The request: Could you print all the entries exactly?

Records supplied:
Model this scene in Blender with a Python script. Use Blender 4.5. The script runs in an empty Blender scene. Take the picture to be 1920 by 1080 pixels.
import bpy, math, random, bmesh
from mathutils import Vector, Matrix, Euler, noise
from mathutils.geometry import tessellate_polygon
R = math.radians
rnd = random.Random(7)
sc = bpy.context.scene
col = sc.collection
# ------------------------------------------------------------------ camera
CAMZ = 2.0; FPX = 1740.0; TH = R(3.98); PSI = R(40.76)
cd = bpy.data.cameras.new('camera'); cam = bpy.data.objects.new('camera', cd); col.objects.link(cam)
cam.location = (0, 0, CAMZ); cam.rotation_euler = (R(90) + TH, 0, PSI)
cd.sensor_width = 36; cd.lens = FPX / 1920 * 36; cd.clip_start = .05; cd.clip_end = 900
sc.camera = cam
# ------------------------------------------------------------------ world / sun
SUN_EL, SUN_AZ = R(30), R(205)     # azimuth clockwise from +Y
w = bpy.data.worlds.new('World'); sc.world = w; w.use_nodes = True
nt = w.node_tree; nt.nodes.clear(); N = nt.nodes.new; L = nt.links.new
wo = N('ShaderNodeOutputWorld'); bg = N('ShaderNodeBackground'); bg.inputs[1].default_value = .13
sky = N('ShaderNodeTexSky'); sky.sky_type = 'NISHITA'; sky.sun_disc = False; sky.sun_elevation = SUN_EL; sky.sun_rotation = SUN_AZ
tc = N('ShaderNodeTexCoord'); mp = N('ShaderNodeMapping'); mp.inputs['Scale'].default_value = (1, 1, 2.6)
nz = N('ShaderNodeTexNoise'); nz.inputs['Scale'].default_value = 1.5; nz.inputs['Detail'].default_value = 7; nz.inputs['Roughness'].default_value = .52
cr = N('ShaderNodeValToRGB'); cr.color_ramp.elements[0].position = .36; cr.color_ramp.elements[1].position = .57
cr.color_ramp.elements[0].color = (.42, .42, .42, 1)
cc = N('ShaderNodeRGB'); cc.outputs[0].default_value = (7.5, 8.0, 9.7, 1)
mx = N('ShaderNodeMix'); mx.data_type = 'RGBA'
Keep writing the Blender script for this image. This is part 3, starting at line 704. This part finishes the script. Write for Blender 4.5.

Exercise answer:
Model this scene in Blender with a Python script. Use Blender 4.5. The script runs in an empty Blender scene. Take the picture to be 1920 by 1080 pixels.
import bpy, math, random, bmesh
from mathutils import Vector, Matrix, Euler, noise
from mathutils.geometry import tessellate_polygon
R = math.radians
rnd = random.Random(7)
sc = bpy.context.scene
col = sc.collection
# ------------------------------------------------------------------ camera
CAMZ = 2.0; FPX = 1740.0; TH = R(3.98); PSI = R(40.76)
cd = bpy.data.cameras.new('camera'); cam = bpy.data.objects.new('camera', cd); col.objects.link(cam)
cam.location = (0, 0, CAMZ); cam.rotation_euler = (R(90) + TH, 0, PSI)
cd.sensor_width = 36; cd.lens = FPX / 1920 * 36; cd.clip_start = .05; cd.clip_end = 900
sc.camera = cam
# ------------------------------------------------------------------ world / sun
SUN_EL, SUN_AZ = R(30), R(205)     # azimuth clockwise from +Y
w = bpy.data.worlds.new('World'); sc.world = w; w.use_nodes = True
nt = w.node_tree; nt.nodes.clear(); N = nt.nodes.new; L = nt.links.new
wo = N('ShaderNodeOutputWorld'); bg = N('ShaderNodeBackground'); bg.inputs[1].default_value = .13
sky = N('ShaderNodeTexSky'); sky.sky_type = 'NISHITA'; sky.sun_disc = False; sky.sun_elevation = SUN_EL; sky.sun_rotation = SUN_AZ
tc = N('ShaderNodeTexCoord'); mp = N('ShaderNodeMapping'); mp.inputs['Scale'].default_value = (1, 1, 2.6)
nz = N('ShaderNodeTexNoise'); nz.inputs['Scale'].default_value = 1.5; nz.inputs['Detail'].default_value = 7; nz.inputs['Roughness'].default_value = .52
cr = N('ShaderNodeValToRGB'); cr.color_ramp.elements[0].position = .36; cr.color_ramp.elements[1].position = .57
cr.color_ramp.elements[0].color = (.42, .42, .42, 1)
cc = N('ShaderNodeRGB'); cc.outputs[0].default_value = (7.5, 8.0, 9.7, 1)
mx = N('ShaderNodeMix'); mx.data_type = 'RGBA'
Keep writing the Blender script for this image. This is part 3, starting at line 704. This part finishes the script. Write for Blender 4.5.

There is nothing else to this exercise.